9 thoughts on “Learning from Chickens

  1. What a touching and sad post. My wife grew up on a farm and knows what you are talking about. You may need a real hen house, and maybe a dog too, to keep away the cats. If a puppy is raised with the new chicks, he will protect them and watch over them.

    Ya Haqq!

  2. Thanks, Irving. Your advice is spot on, but I’d rather find a dog-free way to go about it. My wife has informed me of a rattan covering shaped like what they might cover a meal with at a fancy restaurant (what’s that called?) that is used to incubate the chicks until they’re old enough to defend themselves. I’ll be scouting for one around town for when the hen starts brooding again. I’ll post a picture when I find it.

  3. Lovely post. It’s amazing…all of the expressions in all languages that come from the domestication of animals or cultivation of crops, something that we not so long ago had to do as part of our survival. And now if we do it, it is something of a novelty or hobby. I often wonder how I’d have managed as a cotton picker or a cow milker. Somehow a part of me longs for that simple life! SubhanAllah.

  4. Malaysia and the West Indies, especially my island, seem so similar from your description of life over there, down to the chickens! Recently a nasheed group from Malaysia performed here, and they too remarked how our islands reminded them of home. So you see Muslims are Muslims are Muslims wherever we are. Alhamdulillah. We have things in common. Chickens and coconuts for starters.

  5. As far as I know, ‘bapa ayam’ means ‘pimp’. I never used it for an irresponsible father.
    Is it ayam serama you’re breeding?
    We also say “macam ayam dengan itik”, meaning two parties talking in different languages, struggling to understand and make understand each other.
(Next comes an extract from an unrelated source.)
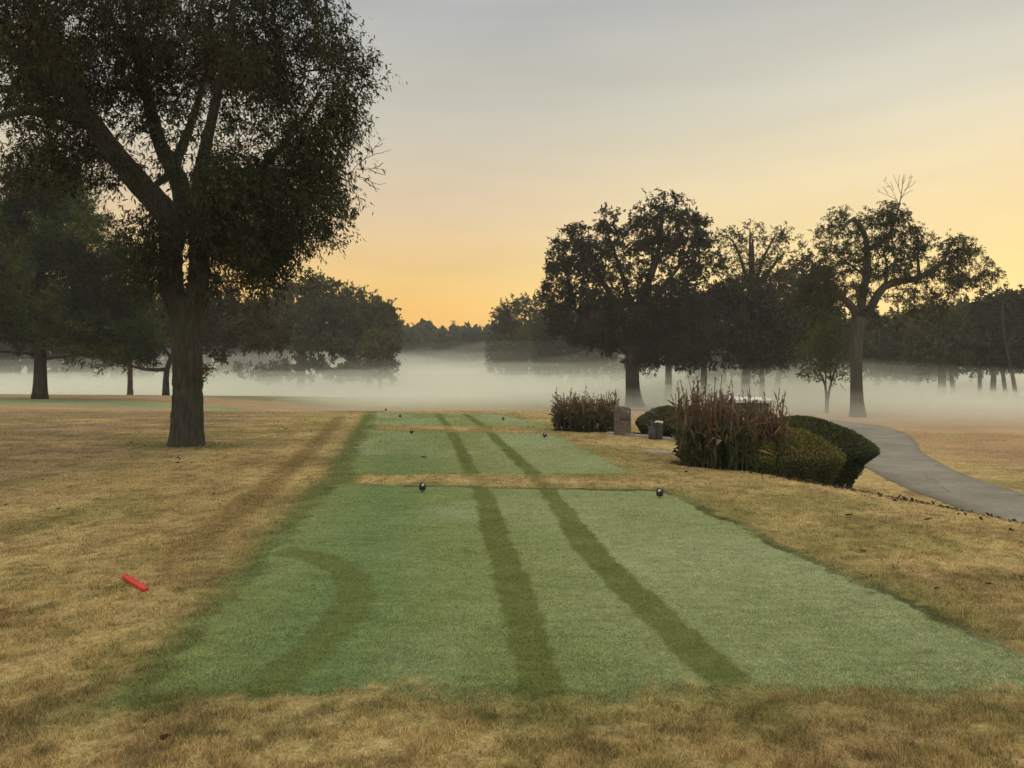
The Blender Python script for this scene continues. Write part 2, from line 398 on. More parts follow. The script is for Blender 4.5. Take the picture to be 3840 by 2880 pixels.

  6. No, they are larger than ayam serama, halfway between serama and a normal ayam kampung. They were introduced to me as ayam katik, although I don’t know if that is the name of a specific breed or just means a small chicken.

  7. Watch who you’re calling orang putih. We have a camper up on cinderblocks behind the barn since ’05. We got it for $50 cash and two dozen eggs a week for a year, with free delivery and set-up, but my blocks. Several of our volunteers have enjoyed staying there. In fact, we might put you in there when you come.